GIVEN DATA >>
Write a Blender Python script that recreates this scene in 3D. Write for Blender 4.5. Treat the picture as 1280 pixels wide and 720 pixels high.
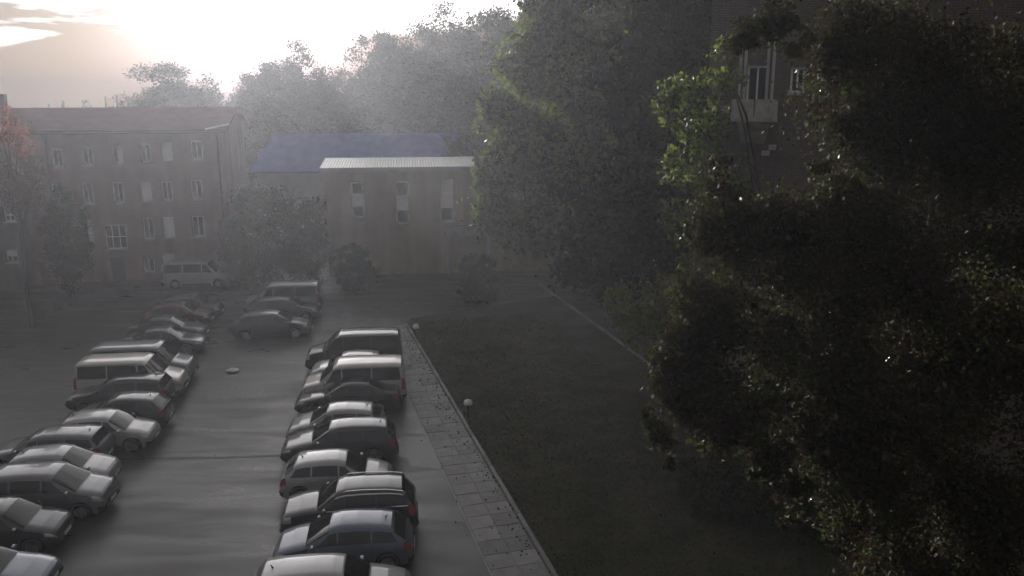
import bpy, math, random
import numpy as np
from mathutils import Vector, Matrix

R = math.radians
for o in list(bpy.data.objects):
    bpy.data.objects.remove(o, do_unlink=True)
scene = bpy.context.scene
col = scene.collection

# ------------------------------------------------------------------ camera, sky, sun, exposure
CAM_H, F, HORIZON = 14.6, 1100.0, 102.0
PITCH = math.atan((360 - HORIZON) / F)
cam_d = bpy.data.cameras.new('camera')
cam = bpy.data.objects.new('camera', cam_d)
col.objects.link(cam)
cam.location = (0, 0, CAM_H)
cam.rotation_euler = (math.pi / 2 - PITCH, 0, 0)
cam_d.sensor_width = 36
cam_d.lens = F / 1280 * 36
cam_d.clip_end = 3000
scene.camera = cam

SUN_EL, SUN_AZ = R(6.8), R(-15.6)          # azimuth clockwise from +Y
SUN_DIR = Vector((math.sin(SUN_AZ) * math.cos(SUN_EL), math.cos(SUN_AZ) * math.cos(SUN_EL), math.sin(SUN_EL)))
EXPOSURE = 1.55
HAZE_DENSITY = 0.00034

w = bpy.data.worlds.new('World')
scene.world = w
w.use_nodes = True
nt = w.node_tree
nt.nodes.clear()
def N(t, kind, **kw):
    n = t.nodes.new(kind)
    for k, v in kw.items():
        setattr(n, k, v)
    return n
def math_node(t, op, a, b=None, clamp=False):
    n = N(t, 'ShaderNodeMath', operation=op, use_clamp=clamp)
    for i, v in enumerate((a, b)):
        if v is None:
            continue
        if isinstance(v, (int, float)):
            n.inputs[i].default_value = v
        else:
            t.links.new(v, n.inputs[i])
    return n.outputs[0]
def ramp(t, fac, stops):
    n = N(t, 'ShaderNodeValToRGB')
    e = n.color_ramp.elements
    while len(e) < len(stops):
        e.new(0.5)
    for el, (p, c) in zip(e, stops):
        el.position = p
        el.color = (c if len(c) == 4 else (*c, 1)) if not isinstance(c, (int, float)) else (c, c, c, 1)
    t.links.new(fac, n.inputs[0])
    return n.outputs[0]
def mixc(t, fac, a, b, mode='MIX'):
    n = N(t, 'ShaderNodeMix', data_type='RGBA', blend_type=mode)
    for k, v in ((0, fac), (6, a), (7, b)):
        if isinstance(v, (int, float)):
            n.inputs[k].default_value = v
        elif isinstance(v, tuple):
            n.inputs[k].default_value = (*v, 1) if len(v) == 3 else v
        else:
            t.links.new(v, n.inputs[k])
    return n.outputs[2]

sky = N(nt, 'ShaderNodeTexSky', sky_type='NISHITA', sun_disc=False)
sky.sun_elevation = SUN_EL
sky.sun_rotation = SUN_AZ
sky.altitude = 200
sky.air_density = 1.0
sky.dust_density = 3.0
sky.ozone_density = 1.0
tc = N(nt, 'ShaderNodeTexCoord')
# evening cloud sheets, thin ones glow the closer they stand to the sun
mp = N(nt, 'ShaderNodeMapping')
mp.inputs['Scale'].default_value = (3.2, 3.2, 19.0)
mp.inputs['Rotation'].default_value = (0.0, R(-3), 0.0)
nt.links.new(tc.outputs['Generated'], mp.inputs[0])
nz = N(nt, 'ShaderNodeTexNoise')
nz.inputs['Scale'].default_value = 1.7
nz.inputs['Detail'].default_value = 7
nz.inputs['Roughness'].default_value = 0.56
nz.inputs['Distortion'].default_value = 0.5
nt.links.new(mp.outputs[0], nz.inputs[0])
cloud = ramp(nt, nz.outputs['Fac'], [(0.34, 0.0), (0.52, 1.0)])
dp = N(nt, 'ShaderNodeVectorMath', operation='DOT_PRODUCT')
dp.inputs[1].default_value = SUN_DIR
nm = N(nt, 'ShaderNodeVectorMath', operation='NORMALIZE')
nt.links.new(tc.outputs['Generated'], nm.inputs[0])
nt.links.new(nm.outputs[0], dp.inputs[0])
cosa = math_node(nt, 'MAXIMUM', dp.outputs['Value'], 0.0)
glow = math_node(nt, 'POWER', cosa, 220.0)
glow2 = math_node(nt, 'POWER', cosa, 36.0)
glow3 = math_node(nt, 'POWER', cosa, 9.0)
lum_hi = math_node(nt, 'ADD', math_node(nt, 'MULTIPLY', glow, 14.0), math_node(nt, 'ADD', math_node(nt, 'MULTIPLY', glow2, 2.5), math_node(nt, 'ADD', math_node(nt, 'MULTIPLY', glow3, 9.0), 0.8)))
lum_bank = math_node(nt, 'ADD', math_node(nt, 'MULTIPLY', glow, 9.0), math_node(nt, 'ADD', math_node(nt, 'MULTIPLY', glow2, 0.16), 0.12))
sepd = N(nt, 'ShaderNodeSeparateXYZ')
nt.links.new(nm.outputs[0], sepd.inputs[0])
# a grey bank of cloud lies low along the horizon, its upper edge broken
edge = math_node(nt, 'ADD', sepd.outputs[2], math_node(nt, 'MULTIPLY', math_node(nt, 'SUBTRACT', nz.outputs['Fac'], 0.5), 0.16))
bank = ramp(nt, edge, [(0.052, 1.0), (0.075, 0.0)])
hi = mixc(nt, 1.0, (1.0, 0.97, 0.98), lum_hi, 'MULTIPLY')
hi = mixc(nt, 1.0, hi, ramp(nt, cloud, [(0.0, 1.15), (1.0, 0.72)]), 'MULTIPLY')
lo = mixc(nt, 1.0, (0.96, 0.88, 1.06), lum_bank, 'MULTIPLY')
sky_s = mixc(nt, 1.0, sky.outputs[0], (0.02, 0.022, 0.03), 'MULTIPLY')
sky_mix = mixc(nt, 1.0, sky_s, mixc(nt, bank, hi, lo), 'ADD')
bg = N(nt, 'ShaderNodeBackground')
bg.inputs['Strength'].default_value = 0.10
nt.links.new(sky_mix, bg.inputs[0])
out = N(nt, 'ShaderNodeOutputWorld')
nt.links.new(bg.outputs[0], out.inputs[0])

sun_d = bpy.data.lights.new('sun', 'SUN')
sun_d.energy = 4.0
sun_d.angle = R(0.55)
sun_d.color = (1.0, 0.965, 0.92)
sun = bpy.data.objects.new('sun', sun_d)
col.objects.link(sun)
sun.rotation_euler = SUN_DIR.to_track_quat('Z', 'Y').to_euler()
sun.location = (-40, 150, 60)

scene.view_settings.view_transform = 'Standard'
scene.view_settings.look = 'None'
scene.view_settings.exposure = EXPOSURE
scene.view_settings.gamma = 1.0
scene.render.engine = 'CYCLES'
scene.cycles.use_denoising = True
scene.cycles.max_bounces = 6
scene.cycles.diffuse_bounces = 3
scene.cycles.glossy_bounces = 3
scene.cycles.transmission_bounces = 4
scene.cycles.volume_bounces = 0
scene.cycles.sample_clamp_indirect = 6.0

# ------------------------------------------------------------------ helpers: pixels of the 1280x720 photograph to places
CP, SP = math.cos(PITCH), math.sin(PITCH)
def ray(px, py):
    a, b = (px - 640) / F, (360 - py) / F
    return Vector((a, CP + b * SP, -SP + b * CP))
def at(px, py, z=0.0):
    """point at height z seen at that pixel"""
    d = ray(px, py)
    t = (z - CAM_H) / d.z
    return Vector((d.x * t, d.y * t, z))
def at_y(px, py, Y):
    d = ray(px, py)
    t = Y / d.y
    return Vector((d.x * t, Y, CAM_H + d.z * t))
def on_wall(px, py, P, a):
    """distance along and height on the upright plane through P that runs in direction a"""
    d = ray(px, py)
    n = Vector((-math.sin(a), math.cos(a), 0))
    t = n.dot(Vector((P[0], P[1], 0))) / n.dot(d)
    q = d * t
    return (q.x - P[0]) * math.cos(a) + (q.y - P[1]) * math.sin(a), CAM_H + q.z

# ------------------------------------------------------------------ helpers: objects
def link(o, parent=None):
    col.objects.link(o)
    if parent:
        o.parent = parent
    return o
def tag(o, label=None, cat=None, group=None, kind=None):
    if label: o['label'] = label
    if cat: o['category'] = cat
    if group: o['group'] = group
    if kind: o['kind'] = kind
    return o
def thing(name, loc, label, cat, group=None, rz=0.0):
    o = bpy.data.objects.new(name, None)
    o.empty_display_size = 0.3
    link(o)
    o.location = loc
    o.rotation_euler = (0, 0, rz)
    return tag(o, label, cat, group)

class MB:
    """collects shapes, links them as one mesh object"""
    def __init__(s):
        s.v, s.f, s.m = [], [], []
    def add(s, vs, fs, mi=0):
        o = len(s.v)
        s.v += [tuple(v) for v in vs]
        s.f += [tuple(i + o for i in f) for f in fs]
        s.m += [mi] * len(fs)
    def box(s, c, d, mi=0, rz=0.0, bev=0.0):
        x, y, z = d[0] / 2, d[1] / 2, d[2] / 2
        if bev:
            ps = []
            b = bev
            for sz in (-1, 1):
                for (ix, iy) in ((-1, -1), (1, -1), (1, 1), (-1, 1)):
                    ps.append((ix * (x - b), iy * (y - b), sz * z))
            for sz in (-1, 1):
                for (ix, iy) in ((-1, -1), (1, -1), (1, 1), (-1, 1)):
                    ps.append((ix * x, iy * y, sz * (z - b)))
            fs = [(3, 2, 1, 0), (4, 5, 6, 7)]
            for i in range(4):
                j = (i + 1) % 4
                fs += [(i, j, 8 + j, 8 + i), (8 + i, 8 + j, 12 + j, 12 + i), (12 + i, 12 + j, 4 + j, 4 + i)]
        else:
            ps = [(sx * x, sy * y, sz * z) for sz in (-1, 1) for (sx, sy) in ((-1, -1), (1, -1), (1, 1), (-1, 1))]
            fs = [(3, 2, 1, 0), (4, 5, 6, 7), (0, 1, 5, 4), (1, 2, 6, 5), (2, 3, 7, 6), (3, 0, 4, 7)]
        ca, sa = math.cos(rz), math.sin(rz)
        s.add([(c[0] + p[0] * ca - p[1] * sa, c[1] + p[0] * sa + p[1] * ca, c[2] + p[2]) for p in ps], fs, mi)
    def tube(s, pts, rs, n=8, mi=0, cap=True):
        pts = [Vector(p) for p in pts]
        if isinstance(rs, (int, float)):
            rs = [rs] * len(pts)
        rings = []
        for i, p in enumerate(pts):
            d = (pts[min(i + 1, len(pts) - 1)] - pts[max(i - 1, 0)]).normalized()
            u = d.cross(Vector((0, 0, 1)) if abs(d.z) < 0.9 else Vector((1, 0, 0))).normalized()
            v = d.cross(u)
            rings.append([p + (u * math.cos(2 * math.pi * k / n) + v * math.sin(2 * math.pi * k / n)) * rs[i] for k in range(n)])
        vs = [q for r in rings for q in r]
        fs = []
        for i in range(len(pts) - 1):
            for k in range(n):
                fs.append((i * n + k, i * n + (k + 1) % n, (i + 1) * n + (k + 1) % n, (i + 1) * n + k))
        if cap:
            fs += [tuple(range(n))[::-1], tuple(range((len(pts) - 1) * n, len(pts) * n))]
        s.add(vs, fs, mi)
    def lathe(s, prof, n=16, axis='Z', c=(0, 0, 0), mi=0):
        vs, fs = [], []
        for (r, h) in prof:
            for k in range(n):
                a = 2 * math.pi * k / n
                p = (r * math.cos(a), r * math.sin(a), h) if axis == 'Z' else (r * math.cos(a), h, r * math.sin(a))
                vs.append((p[0] + c[0], p[1] + c[1], p[2] + c[2]))
        for i in range(len(prof) - 1):
            for k in range(n):
                fs.append((i * n + k, i * n + (k + 1) % n, (i + 1) * n + (k + 1) % n, (i + 1) * n + k))
        s.add(vs, fs, mi)
    def mesh(s, name, mats, smooth=False):
        me = bpy.data.meshes.new(name)
        me.from_pydata(s.v, [], s.f)
        for m in (mats if isinstance(mats, (list, tuple)) else [mats]):
            me.materials.append(m)
        if len(me.polygons):
            me.polygons.foreach_set('material_index', s.m)
            me.polygons.foreach_set('use_smooth', [smooth] * len(s.f))
        me.update()
        return me
    def build(s, name, mats, parent=None, smooth=False, loc=None, angle=None):
        me = s.mesh(name, mats, smooth)
        if angle is not None:
            me.set_sharp_from_angle(angle=R(angle))
        o = bpy.data.objects.new(name, me)
        link(o, parent)
        if loc: o.location = loc
        return o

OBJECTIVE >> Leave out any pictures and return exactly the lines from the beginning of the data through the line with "col = scene.collection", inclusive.

COMPLETE RESPONSE >>
Write a Blender Python script that recreates this scene in 3D. Write for Blender 4.5. Treat the picture as 1280 pixels wide and 720 pixels high.
import bpy, math, random
import numpy as np
from mathutils import Vector, Matrix

R = math.radians
for o in list(bpy.data.objects):
    bpy.data.objects.remove(o, do_unlink=True)
scene = bpy.context.scene
col = scene.collection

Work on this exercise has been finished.